The Twilight Zone

Season 3 Episode 2

The Arrival

Aired Unknown Sep 22, 1961 on CBS

Episode Recap

FAA Inspector Grant Sheckly arrives at a hanger where a DC-3 has been roped off and kept under guard. The DC-3, Flight 107, landed at the airport earlier but nobody was inside. Sheckly meets with the airport staff for a preliminary hearing and insists that he's never failed to solve a case before in 22 years. He talks to the attendants who relate what happened. They call in the dispatcher from Buffalo where the plane departed, who confirms the pilot and co-pilot filed a flight plan and he saw them leave. The names sound familiar to Steckly but he can't place them. He meets with the PR officer, Paul Malloy, who insists that a flight crew and 13 passengers can't disappear in mid-flight.

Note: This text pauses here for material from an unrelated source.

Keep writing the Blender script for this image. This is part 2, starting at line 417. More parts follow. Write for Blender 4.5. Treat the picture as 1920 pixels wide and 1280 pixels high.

They go over the plane and one of the attendants, Robbins, notes that the entire thing is... spooky. The press are demanding answers and the head of the airport, Bengston, admits that he hasn't checked the passenger list. Steckly notes that none of the passengers' relatives haven't made inquiries yet, and thinks the names sound familiar. He talks Robbins, who mentioned blue seats earlier. Steckly notes that when he first looked in the plane, the seats were brown. Bengston remembers that the seats were red. Steckly checks the registration number on the tail and has the others read them off. Each person sees different numbers.

Steckly has a theory, but he notes it's dangerous to test. He suggests that they're all suffering from mass hypnotic suggestion and are all seeing the plane differently based on their preconceived notions. To test his theory, he has Robbins start the engines and wheel the plane out of the hanger. Steckly approaches the spinning prop and sticks his hand into it... and the plane disappears. Steckly smiles in satisfaction, and then watches as the airport staff disappear before his eyes.

Panicking, Steckly runs to Bengston's office, but Bengston and Malloy have no memory of him and only know him by name. Steckly sees a newspaper headline confirming that a movie starlet arrived on the DC-3 that morning. Bengston has no memory of a missing Flight 107 that day but remembers that Flight 107 disappeared... 17 years ago. Flight 107 was lost at sea and Steckly was never able to close the case. Steckly begins to break down, insisting that he's never failed to solve a case or find a cause. He stumbles across the airfield, calling out for answers that will never come.